The communication methods of public advertising has always been aided by the repetition of the message by way of the printing press. Whether selling soap, snake oil, or announcing a public hanging, the multiples put your message in many hands quickly. When artist Jenny Holzer created her Inflammatory Essays as posters in the 1970s, her “hot, flaming, nasty things,” as she called them, needed the immediacy afforded by the format for spreading the word on New York Streets.
![](http://www.brooklynstreetart.com/theblog/wp-content/uploads/2018/07/brooklyn-street-art-swoon-owls-web.jpg)
Swoon. Owls. (photo courtesy of Swoon Studio)
Similarly New York graff duo REVS/COST relied on the multiples of photocopies that could be quickly wheatpasted to spread their tags and cryptic messages on phone booths and street lamp poles in 90s. The practice quickly morphed with wild posting in the early 2000s when wheatpasters like Faile and Bast found that their more graphic screen prints and copyshop replications could easily be slapped up in seconds on construction sites.
With the hand carved and inked linotype prints Swoon began sharing her family of characters and their metaphors on city walls as well – a way to share the same story with many on the street and in the gallery.
Swoon. Red Riding Hood. (photo courtesy of Swoon Studio)
Today Swoon introduces a new method to her print practice by replicating the organic Rorschach imagery you’ve seen on her wall coverings in exhibitions.

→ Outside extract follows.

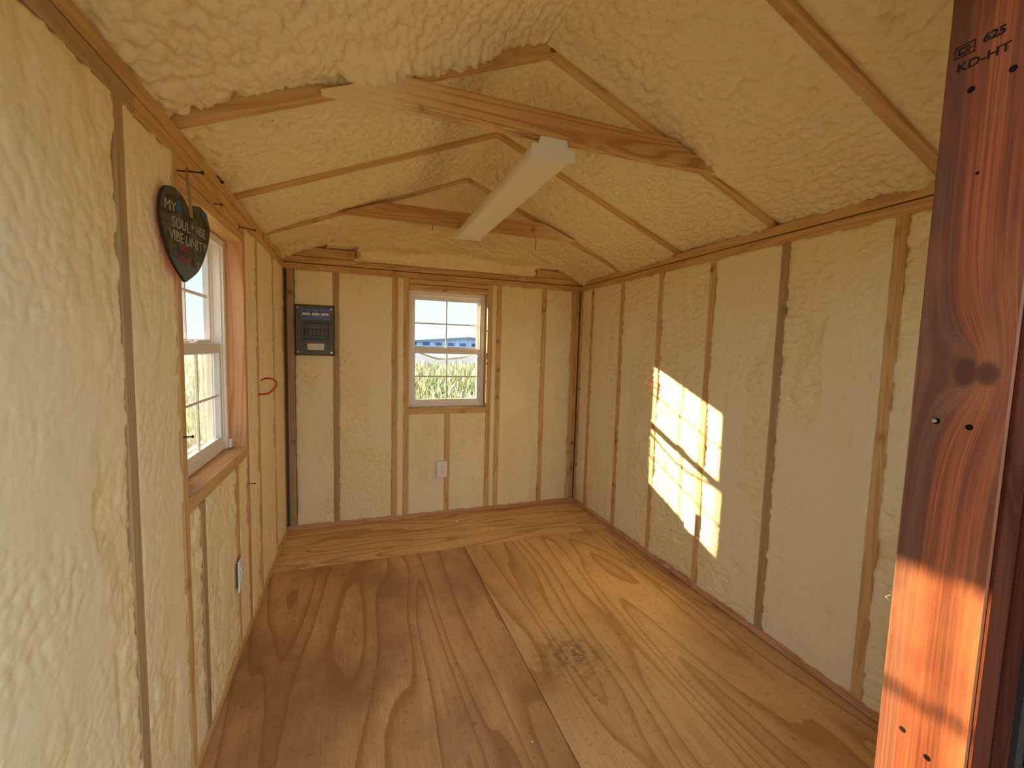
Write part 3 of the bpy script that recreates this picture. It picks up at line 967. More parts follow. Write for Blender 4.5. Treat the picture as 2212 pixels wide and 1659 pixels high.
# ================================================================== WINDOWS
def window(name, label, o, eu, en, w_, z0, z1, dirty):
    """White single-hung window. o: inner face, lower-left corner; eu along it, en outwards."""
    root = thing(name, label, 'window', kind='structure')
    o, eu, en = Vector(o), Vector(eu), Vector(en)
    H = z1 - z0

    def bx(mb, u0, u1, d0, d1, a, b, bev=0.0015):
        p = o + eu * u0 + en * d0 + Vector((0, 0, a))
        q = o + eu * u1 + en * d1 + Vector((0, 0, b))
        mb.box(min(p.x, q.x), max(p.x, q.x), min(p.y, q.y), max(p.y, q.y), min(p.z, q.z), max(p.z, q.z), bev)

    fr = MB()
    bx(fr, 0, 0.028, 0, 0.075, 0, H)
    bx(fr, w_ - 0.028, w_, 0, 0.075, 0, H)
    bx(fr, 0.028, w_ - 0.028, 0, 0.075, H - 0.030, H)
    bx(fr, 0.028, w_ - 0.028, 0.010, 0.075, 0, 0.030)
    for s0, s1 in ((0.028, 0.036), (w_ - 0.036, w_ - 0.028)):      # inner track beads
        bx(fr, s0, s1, 0.010, 0.016, 0.030, H - 0.03, 0.001)
        bx(fr, s0, s1, 0.040, 0.046, 0.030, H - 0.03, 0.001)
    fr.build('frame', 'vinyl', root)
    mid = 0.448

    def sash(nm, d0, a, b, bot, top, gmat):
        m = MB()
        u0, u1 = 0.030, w_ - 0.030
        sw = 0.022
        bx(m, u0, u0 + sw, d0, d0 + 0.022, a, b)
        bx(m, u1 - sw, u1, d0, d0 + 0.022, a, b)
        bx(m, u0 + sw, u1 - sw, d0, d0 + 0.022, a, a + bot)
        bx(m, u0 + sw, u1 - sw, d0, d0 + 0.022, b - top, b)
        so = m.build(nm, 'vinyl', root)
        gu0, gu1, ga, gb = u0 + sw, u1 - sw, a + bot, b - top
        um, zm = (gu0 + gu1) / 2, (ga + gb) / 2
        mw = 0.0055
        for (p0, p1, q0, q1) in ((um - mw, um + mw, ga, gb), (gu0, um - mw, zm - mw, zm + mw), (um + mw, gu1, zm - mw, zm + mw)):
            mm = MB()
            bx(mm, p0, p1, d0 + 0.007, d0 + 0.016, q0, q1, 0.001)
            mm.build('muntin', 'vinyl', so)
        for (p0, p1) in ((gu0, um - mw), (um + mw, gu1)):
            for (q0, q1) in ((ga, zm - mw), (zm + mw, gb)):
                g = MB()
                a0, b0_ = o + eu * p0 + en * (d0 + 0.012), o + eu * p1 + en * (d0 + 0.012)
                g.add([a0 + Vector((0, 0, q0)), b0_ + Vector((0, 0, q0)), b0_ + Vector((0, 0, q1)), a0 + Vector((0, 0, q1))], [(0, 1, 2, 3)])
                g.build('pane', gmat, so)

    sash('lower_sash', 0.016, 0.028, mid, 0.030, 0.040, 'glass_dirty' if dirty else 'glass')
    sash('upper_sash', 0.046, mid - 0.024, H - 0.028, 0.038, 0.034, 'glass')
    lk = MB()
    bx(lk, w_ / 2 - 0.028, w_ / 2 + 0.028, 0.018, 0.036, mid + 0.0005, mid + 0.006, 0.0015)
    bx(lk, w_ / 2 - 0.010, w_ / 2 + 0.026, 0.012, 0.028, mid + 0.006, mid + 0.012, 0.002)
    lk.build('sash_lock', 'plastic', root)
    # half insect screen outside the lower sash; its top rail has bowed down
    zs = mid + 0.005
    dS = 0.082
    sc = MB()

    def pt(u, z, d=dS):
        return o + eu * u + en * d + Vector((0, 0, z))

    sag = [(0.045, zs - 0.022), (0.10, zs - 0.042), (0.16, zs - 0.063), (0.22, zs - 0.082), (0.25, zs - 0.086), (0.34, zs - 0.082), (0.43, zs - 0.073), (0.50, zs - 0.052), (w_ - 0.04, zs - 0.030)]
    if dirty:
        sag = [(0.04, zs), (w_ - 0.04, zs)]
    sc.tube([pt(u, z) for u, z in sag], 0.0065 if dirty else 0.0095, 8)
    sc.tube([pt(0.036, zs), pt(0.036, 0.036)], 0.006, 6)
    sc.tube([pt(w_ - 0.036, zs), pt(w_ - 0.036, 0.036)], 0.006, 6)
    sc.tube([pt(0.036, 0.040), pt(w_ - 0.036, 0.040)], 0.0065, 6)
    so = sc.build('screen_frame', 'pale_trim', root)
    g = MB()
    n_ = len(sag)
    vs = [pt(u, z) for u, z in sag] + [pt(u, 0.04) for u, z in sag]
    g.add(vs, [(i, i + 1, n_ + i + 1, n_ + i) for i in range(n_ - 1)])
    g.build('screen_mesh', 'screen', so)
    return root


window('window_1', 'white framed window in the end wall looking onto tall grass', (0.810, 3.265, 0.842), (1, 0, 0), (0, 1, 0), 0.586, 0.842, 1.714, False)
w2 = window('window_2', 'white framed window with dusty lower panes in the left wall', (-0.065, 1.550, 0.843), (0, 1, 0), (-1, 0, 0), 0.574, 0.843, 1.713, True)
window('fill_window', 'unseen white framed window added in the front wall as fill light', (1.475, 0.330, 0.842), (1, 0, 0), (0, -1, 0), 0.590, 0.842, 1.714, False)  # out of view, added to brighten the back of the room
MB().box(-0.064, -0.052, 2.100, 2.1235, 0.846, 0.885, 0.002).build('sill_end_cap', 'plastic', w2)

# ================================================================== DOOR POST
dr = thing('door_1', 'red-brown stained door post with black lumber stamp at the doorway', 'door frame', kind='structure')
PX = 1.133
MB().box(PX, PX + 0.038, FY0, FY1, 0.0, 1.752, 0.0018).build('jamb_stud', 'post', dr)
beam('shade_strip', dr, 'post_shade', (PX + 0.0205, FY0 - 0.0022, 0.0), (PX + 0.0205, FY0 - 0.0022, 1.752), 0.037, 0.0044, (1, 0, 0), 0.001)  # added thin strip, stands in for shade on the jamb's front face
beam('backing_stud', dr, 'post_shade', (PX + 0.038 + 0.0195, 0.303, 0.0), (PX + 0.038 + 0.0195, 0.303, 1.752), 0.038, 0.082, (1, 0, 0))
beam('trim_board', dr, 'post_shade', (1.2285, 0.270, -0.10), (1.2285, 0.270, 1.752), 0.035, 0.022, (1, 0, 0))
MB().box(1.247, 1.46, 0.252, 0.266, -0.12, 1.752, 0.002).build('siding_panel', 'siding', dr)


def disc(y, z, r, name, mat, depth=0.0006, ry=None, parent=dr):
    ry = ry or r
    pts = [(ry * math.cos(t_ * math.pi / 6), r * math.sin(t_ * math.pi / 6)) for t_ in range(12)]
    return MB().prism(pts, (PX - depth, y, z), (0, 1, 0), (0, 0, 1), (1, 0, 0), depth + 0.001).build(name, mat, parent)


for (y, z) in ((0.317, 1.617), (0.283, 1.621), (0.285, 1.2235), (0.316, 0.815), (0.289, 0.801)):
    disc(y, z, 0.0036, 'screw_hole', 'hole', 0.0003)
disc(0.303, 1.518, 0.0018, 'screw_hole', 'hole', 0.0003)
sc_ = disc(0.316, 1.226, 0.0040, 'screw_hole', 'hole', 0.0003)
disc(0.3175, 1.226, 0.0026, 'screw_head', 'screw', 0.0008)
EX, EZ = (0, -1, 0), (0, 0, 1)
text('stamp_lettering', '625', 'ink', dr, (PX - 0.0003, 0.3015, 1.6685), EX, EZ, 0.0125, 1.02, 0.0002, off=0.0004)
text('stamp_lettering', 'KD-HT', 'ink', dr, (PX - 0.0003, 0.3095, 1.6475), EX, EZ, 0.0135, 1.12, 0.0002, off=0.0002)
bxm = MB()
for (ya, yb2, za, zb) in ((0.3175, 0.3355, 1.6725, 1.6735), (0.3175, 0.3355, 1.6600, 1.6610), (0.3346, 0.3355, 1.66, 1.6735), (0.3175, 0.3184, 1.66, 1.6735),
                          (0.322, 0.332, 1.6690, 1.6705), (0.322, 0.332, 1.6630, 1.6645), (0.3305, 0.3325, 1.663, 1.670), (0.3195, 0.3255, 1.6660, 1.6672)):
    bxm.box(PX - 0.0005, PX + 0.0002, ya, yb2, za, zb)
bxm.build('stamp_emblem', 'ink', dr)
sp = MB()
for (z, dx) in ((0.975, 0.008), (0.693, 0.006)):
    sp.tube([(PX + 0.001, 0.343, z), (PX - 0.001, 0.349, z + 0.004), (PX + 0.001, 0.344, z + 0.009)], 0.0004, 4)
sp.build('splinter', 'pine', dr)

# ================================================================== CEILING LIGHT
lt = thing('ceiling_light', 'long white wraparound light fixture hung under the two collar ties', 'light', (1.106, 2.018, 2.03))
LX, LY0, LY1, LZ = 1.097, 1.408, 2.630, 2.0295


def lm(name, pts, y0, y1, mat, smooth=False):
    o = MB().prism(pts, (LX, y0, LZ), (1, 0, 0), (0, 0, 1), (0, 1, 0), y1 - y0).build(name, mat, None, smooth)
    o.parent = lt
    o.matrix_parent_inverse = lt.matrix_world.inverted()
    o.matrix_local = Matrix.Translation(-lt.location) @ Matrix.Identity(4)
    o.matrix_parent_inverse = Matrix.Identity(4)
    return o


cap = [(-0.050, 0.0), (0.048, 0.0), (0.052, -0.012), (0.056, -0.026), (0.060, -0.0275), (0.078, -0.0275), (0.083, -0.031), (0.085, -0.062), (0.083, -0.068),
       (-0.083, -0.068), (-0.085, -0.062), (-0.083, -0.031), (-0.078, -0.0275), (-0.064, -0.0275), (-0.058, -0.026), (-0.053, -0.010)]
cap = cap[::-1]
lm('end_cap', cap, LY0, LY0 + 0.006, 'white')
lm('end_cap', cap, LY1 - 0.006, LY1, 'white')
lm('housing', [(-0.048, 0.0), (-0.055, -0.026), (0.055, -0.026), (0.048, 0.0)], LY0 + 0.006, LY1 - 0.006, 'white')
arc = [(-0.078, -0.030), (-0.080, -0.045), (-0.076, -0.058), (-0.068, -0.0645), (0.068, -0.0645), (0.076, -0.058), (0.080, -0.045), (0.078, -0.030)]
lm('diffuser', arc, LY0 + 0.006, LY1 - 0.006, 'lens')
kn = MB().prism([(0.009 * math.cos(a * math.pi / 8), 0.009 * math.sin(a * math.pi / 8)) for a in range(16)], (LX + 0.006, LY0 - 0.0008, LZ - 0.017), (1, 0, 0), (0, 0, 1), (0, 1, 0), 0.001).build('knockout', 'white')
kn.parent = lt
kn.matrix_local = Matrix.Translation(-lt.location)

# ================================================================== BREAKER PANEL
def child_mesh(mb, name, mat, parent, loc):
    mb.v = [(v[0] - loc[0], v[1] - loc[1], v[2] - loc[2]) for v in mb.v]
    return mb.build(name, mat, parent)


BL = (0.1825, 3.198, 1.390)
bp = thing('breaker_panel', 'dark grey electrical breaker panel with blue label on the end wall', 'breaker panel', BL)
YF = 3.186
fr = MB()
x0, x1, z0, z1 = 0.057, 0.308, 1.219, 1.562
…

Evocative of early book illustrations and diagrams melting with psychologists’ tools of analysis, she tells us that these new prints are “drawn from fairytale, childhood imagery, and myth.”
Swoon. “The Canyon” Contemporary Arts Center Cincinnati. (photo © Tod Seelie)
It’s an interesting overlapping of practices that bring us to this point – as “each of these works is adapted from cutouts that Swoon created to be the basis for the repeat patterned wallpaper that covered the walls of her recent retrospective, titled ‘The Canyon’ at the Contemporary Arts Center,” says Kristine Virsis, manager of her studio. Working with Haven Press to investigate new letterpress print methods, they say these new editions are coming out tomorrow. It will be interesting to see where this new direction in printing leads Swoon, and if any of it will make it to the street.